The heatsink on the chips is not even above ambient.
Oscillating would be my guess, but until I can present it to a scope again I don't know for certain.

Shoog
 
I tracked down the source of the problem. It was output stage instability. I have put a 10ohm resistor in series with the output, and hay presto the distortion has completely disappeared.
The sound is no great. Detailed, tight bass, silky smooth. I would tend to concur with Pete Daniels when he says that he cant understand why he went to all the trouble of building Alephs when the gainclone does it just as well.

Shoog
 
Putting a 10R resitor in series with the output will degrade you sound quality, better to use a small heavy guage wire inductor often put in parallel with a 10R resistor (or even wound round it if it is s non ferrous resistor). This will normally have the same stabalising effect without ruining the damping factor of the power amplifer in the audio band.

Andrew.
 
I tried that and unfortunately the distortion returned.
It could just be that my speakers which are vintage valve design just dont like tight control. Putting in a resistor to make the amp behave more like a valve amp might be just what they need.
It turns out that I designed all my speakers when I had a valve Leak stereo 20 and so they are all tuned for valve amps. I even had to tune my Zen V3 to sound more like a valve amp, to match my speakers.

Maybe that is all the distortion is, but I have my doubts. It could be that the Zobel components are super critical and I absolutely must use the 1ohm resistor as specified. At the moment the result is good enough and I will probably leave it.

I might try using my last remaining OPA544 to build one of the ultra striped down gianclones I have seen mentioned here, and try using it with a pair of more conventional speakers.

it has however sujested a fix for a pair of speakers (vintage alnico siemens 4inch drivers in Buscchorn MkII) which I am tuning for a friend who will be using a musical fidelity B1 Mosfet amp. I will try putting a 4.7ohm resistor in series to fool the speakers into thinking they are looking at the valve amp they were made for.

Thanks for the help again

Shoog
 
Introduced 0.47ohm resistors in series with the outputs. Cleaned up the distortion somewhat, but still there.

Had it on the scope today and saw the same distortion component across the frequency range, apart from below about 1K. On the rise to the sine wave there is a little kink just before the top. On the fall of the sine wave there is a matching kink just before the bottom. This sounds like either speaker basket reasonance or cone break up.
Thought that it was crossover distortion at first, but it doesn't appear at the zero point on either side.

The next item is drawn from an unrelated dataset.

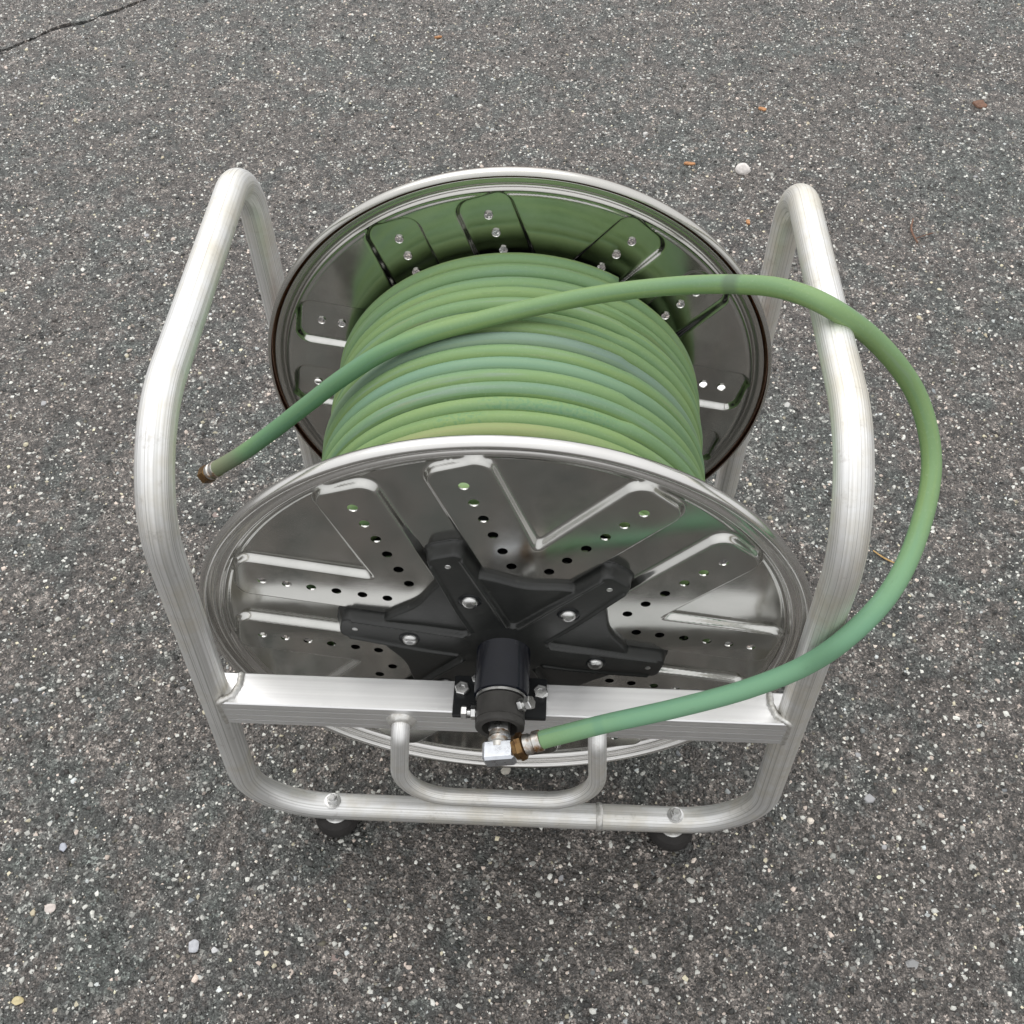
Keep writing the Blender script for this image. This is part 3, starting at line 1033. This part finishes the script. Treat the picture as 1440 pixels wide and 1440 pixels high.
M_HOSE = m_rubber("green_rubber_free", darkv=[(L[kd], .007, .55, (.10, .13, .10)), (L[kt] - .004, .004, .35, (.07, .16, .12)),
                                              (L[-1] - .02, .03, .8, (.19, .20, .13)), (L[0] + .17, .16, .75, (.165, .36, .24)),
                                              (L[-1] - .16, .11, .6, (.09, .24, .15))])
V, F, UV = sweep(fpath, HR, 24)
mesh_obj("free_length", V, F, M_HOSE, hose, uv=UV)
# outer layer of the winding
RC = .1689
pitch = .01425
y_end = .2745; turns = 18.6
npt = int(turns * 110)
cpath = []
for i in range(npt + 1):
    t = turns * i / npt
    k = math.floor(t); fr = t - k
    # each turn runs nearly square to the axle and steps over in the hidden lower part
    step = sstep(np.array((fr - .40) / .3)).item()
    th = R_(-90) + R_(150) + 2 * math.pi * t
    y = y_end - pitch * (k + step) + .0006 * math.sin(t * 2.3) + .0004 * math.sin(th * 2 + k)
    r = RC + .0010 * math.sin(k * 1.9 + .5) + .0008 * math.sin(th + k * .7)
    cpath.append(Vector((r * math.cos(th), y, H + r * math.sin(th))))
CL = [0.0]
for i in range(1, len(cpath)): CL.append(CL[-1] + (cpath[i] - cpath[i - 1]).length)
def near_v(u, v):
    q = at_z(u, v, H + RC + .007)
    return CL[min(range(len(cpath)), key=lambda i: (cpath[i] - q).length)]
M_COIL = m_rubber("green_rubber_wound", printv=((near_v(770, 563), .055), (near_v(640, 580), .020)),
                  darkv=[(near_v(700, 470), .22, .55, (.18, .25, .24)), (near_v(700, 500), .18, .5, (.17, .30, .25)),
                         (near_v(730, 460) - .5, .10, .5, (.30, .24, .15)), (near_v(600, 600), .12, .5, (.30, .30, .13))])
V, F, UV = sweep(cpath, .0077, 16)
mesh_obj("winding", V, F, M_COIL, hose, uv=UV, label="closely laid turns of green hose on the drum")
# inner layer closing the gaps
cpath = []
for i in range(int(18 * 72) + 1):
    t = i / 72
    th = 2 * math.pi * t
    cpath.append(Vector(((RC - .0125) * math.cos(th), .012 + .0148 * t, H + (RC - .0125) * math.sin(th))))
V, F, UV = sweep(cpath, .0074, 8)
mesh_obj("inner_winding", V, F, M_COIL, hose, uv=UV)
# ferrules and nuts
def coupling(p, d, mats, end=False):
    d = Vector(d).normalized()
    fer = lathe(p, d, [(-.004, .0068), (-.0035, .0080), (.001, .0082), (.0022, .0070), (.0034, .0069), (.0046, .0080), (.0085, .0080), (.0095, .0070), (.0098, .004)], 32)
    f = mesh_obj("ferrule", *fer, mats[0], hose, sharp=35)
    nut = lathe(p, d, [(.0096, .0080), (.0100, .0089), (.0195, .0089), (.0205, .0080), (.0206, .0058), (.0160, .0055), (.0158, .0001)], 6, .35)
    mesh_obj("coupling_nut", *nut, mats[1], f, smooth=True, sharp=30)
    return f
coupling(fpath[-1], fpath[-1] - fpath[-2], (M_RUSTY, M_BRASS))
c0 = lathe(hstart, -X_, [(-.003, .0068), (-.0025, .0083), (.003, .0085), (.0040, .0074), (.0055, .0072), (.0068, .0082), (.0105, .0083), (.0112, .0074)], 32)
f_ = mesh_obj("ferrule", *c0, M_RUSTY, hose, sharp=35)
c1 = lathe(hstart, -X_, [(.0112, .0085), (.0118, .0108), (.0162, .0112), (.0170, .0098), (.0200, .0090)], 6, .2)
mesh_obj("coupling_nut", *c1, M_BRASS, f_, smooth=True, sharp=30)

# ------------------------------------------------------------------ loose bits on the asphalt
M_NEEDLE = m_simple("dry_needle", (.42, .27, .10), .6, 0, 200, .3)
M_BARK = m_simple("orange_bark", (.44, .22, .10), .8, 0, 200, .4)
M_LEAF = m_simple("brown_leaf", (.16, .085, .055), .75, 0, 150, .4)
def pebble(u, v, s, tone, label, flat=.6, seed=0):
    rg = np.random.default_rng(seed)
    p = at_z(u, v, s * .3)
    nu, nv = 18, 10
    V = []; F = []
    sc = (1, rg.uniform(.7, .95), flat)
    off = rg.normal(0, 1, (6, 3)) * np.array([1, 1, .6]); off /= np.linalg.norm(off, axis=1)[:, None]; lim = rg.uniform(.50, .82, 6)
    for j in range(nv + 1):
        ph = math.pi * j / nv
        for i in range(nu):
            th = 2 * math.pi * i / nu
            d = np.array([math.cos(th) * math.sin(ph), math.sin(th) * math.sin(ph), math.cos(ph)])
            q = d.copy()
            for o_, l_ in zip(off, lim):                       # facets struck off the lump
                k_ = q @ o_
                if k_ > l_: q = q - o_ * (k_ - l_)
            q = q * (1 + rg.uniform(-.03, .03))
            V.append((p.x + q[0] * s * sc[0], p.y + q[1] * s * sc[1], max(-.0005, s * sc[2] * .35 + q[2] * s * sc[2])))
    for j in range(nv):
        for i in range(nu):
            F.append((j * nu + i, (j + 1) * nu + i, (j + 1) * nu + (i + 1) % nu, j * nu + (i + 1) % nu))
    o = mesh_obj("pebble", V, F, m_simple("pebble_stone", tone, .6, 0, 160, .18, .4, .0008), None, smooth=True, sharp=28)
    tag(o, label, "pebble")
    return o
pebble(1045, 238, .0135, (.74, .70, .67), "white angular pebble, the largest one behind the reel", .8, 1)
pebble(908, 188, .0055, (.60, .59, .57), "small white pebble beyond the far disc, nearer the top edge", .6, 2)
pebble(24, 1408, .0062, (.55, .47, .27), "pale yellow pebble in the near left corner", .6, 3)
pebble(70, 1276, .0058, (.62, .56, .52), "pinkish white pebble near the left edge of the foreground", .5, 4)
pebble(271, 1331, .0075, (.46, .47, .50), "grey blue pebble in the left foreground beside two smaller whites", .5, 5)
pebble(303, 1336, .0042, (.60, .60, .60), "small white pebble right of the grey blue one in front", .6, 6)
pebble(88, 1192, .0062, (.42, .44, .50), "grey oblong pebble left of the frame's near foot", .5, 7)
pebble(972, 1238, .0050, (.62, .61, .57), "white pebble just in front of the near right foot", .5, 8)
pebble(712, 1083, .0060, (.55, .52, .46), "cream pebble below the elbow fitting, inside the frame", .4, 9)
def sliver(u0, v0, u1, v1, r, m_, label, name, cat, flat=.5, bend=.06, branches=()):
    a, b_ = at_z(u0, v0, .0022), at_z(u1, v1, .0026)
    P = [a, a.lerp(b_, .5) + Vector((bend * (b_ - a).y, -bend * (b_ - a).x, .0006)), b_]
    P = catmull(P, 6)
    rad = [r * (.65 + .35 * math.sin(math.pi * (i + 1) / (len(P) + 1))) for i in range(len(P))]
    V, F, UV = sweep(P, rad, 7)
    for (f, u2, v2) in branches:
        q = catmull([a.lerp(b_, f), at_z(u2, v2, .003)], 4)
        V2, F2, UV2 = sweep(q, r * .5, 5)
        F += [tuple(i + len(V) for i in x) for x in F2]; V += V2
    V = [Vector((v.x, v.y, .0008 + v.z * flat)) for v in V]
    o = mesh_obj(name, V, F, m_, None)
    return tag(o, label, cat)
sliver(1228, 774, 1262, 793, .0012, M_NEEDLE, "short yellow pine needle between the right upright and the hose loop", "pine_needle", "pine needle")
sliver(1284, 308, 1290, 342, .0018, M_LEAF, "small brown twig with a side branch beyond the right handle", "twig", "twig", 1.0, .1, ((.8, 1312, 328),))
def scrap(u, v, w_, h_, rot, m_, label, name="bark_scrap", cat="bark scrap", seed=0):
    rg = np.random.default_rng(seed)
    p = at_z(u, v, .002)
    ring = []
    for i in range(10):
        a = 2 * math.pi * i / 10
        q = abs(math.cos(a)) ** .6 * math.copysign(1, math.cos(a)) * w_ * rg.uniform(.8, 1.1), abs(math.sin(a)) ** .6 * math.copysign(1, math.sin(a)) * h_ * rg.uniform(.8, 1.1)
        ring.append((q[0] * math.cos(rot) - q[1] * math.sin(rot), q[0] * math.sin(rot) + q[1] * math.cos(rot)))
    V = [(p.x + x, p.y + y, .0008) for x, y in ring] + [(p.x + x * .93, p.y + y * .93, .0030 + rg.uniform(-.0004, .0008)) for x, y in ring] + [(p.x, p.y, .0038)]
    F = [(i, (i + 1) % 10, 10 + (i + 1) % 10, 10 + i) for i in range(10)] + [(10 + i, 10 + (i + 1) % 10, 20) for i in range(10)]
    o = mesh_obj(name, V, F, m_, None, smooth=False)
    return tag(o, label, cat)
scrap(970, 230, .0105, .0035, -.05, M_BARK, "flat orange bark scrap left of the white angular pebble", seed=1)
scrap(1072, 153, .0080, .0040, -.5, M_BARK, "orange bark scrap above the white angular pebble, near the far edge", seed=2)
scrap(1378, 146, .0125, .0130, .3, M_LEAF, "dark reddish brown leaf scrap near the far right corner", "leaf_scrap", "leaf", seed=3)
scrap(1052, 312, .0030, .0060, .1, M_BARK, "tiny orange bark scrap left of the right handle", seed=4)
scrap(616, 52, .0080, .0030, .3, M_BARK, "small tan bark scrap near the middle of the far edge", seed=5)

Anyone seen this type of distortion before, anyone care to sujest how I might get rid of it.

Shoog
 
I believe I have worked out what the distortion is. Its current limiting that is dumped to earth (hence no massive voltage spikes).
I went back to the spec sheet and found the fundamental difference between the LM1875 and the OPA544. The OPA544 has a maximum input sensativity of 0.7V, so the two volts output of a CD send it into automatic current limiting and hence nasty distortion.

In order to get thing working I changed the input resistors for a voltage divider, with 22k on the input, referenced to a 10k to ground and finally followed by a 2.2k at the input of the opamp. This has finally sorted out most of distortion- need more observation.
I am probaby wrong in my implementation of this mod (how it effects source and load resistances) but at least the thing is working for the first time.

Any sujestions of a better set of resistor values to reduce the line in voltage

Shoog
 
In the end it turned out that the OPA544 is totally unsuitable for use as a gainclone. This distortion is a product of its design and is a result of not been designed to drive low loads. My speakers where 4ohm so they were overloading the chip. The nature of the distortion was simple crossover distortion leading to various complex intermodulation distortion components.
If you are trying to get the OPA544 to work as a gainclone - don't waste your time.

Shoog
 
Not really then. The LM1875 is an extreamly sweet sounding little chip (it was my first gainclone). I would start by looking at all solder joints. Could be a minute solder splash loading one of the rails to ground. Could be a faulty chip. distortion in this range suggests crossover distortion - which suggests an overloaded chip.
Have you scoped it out. Have you tried it on a different load/speaker. ie are you absolutely certain that its the gainclone thats at fault.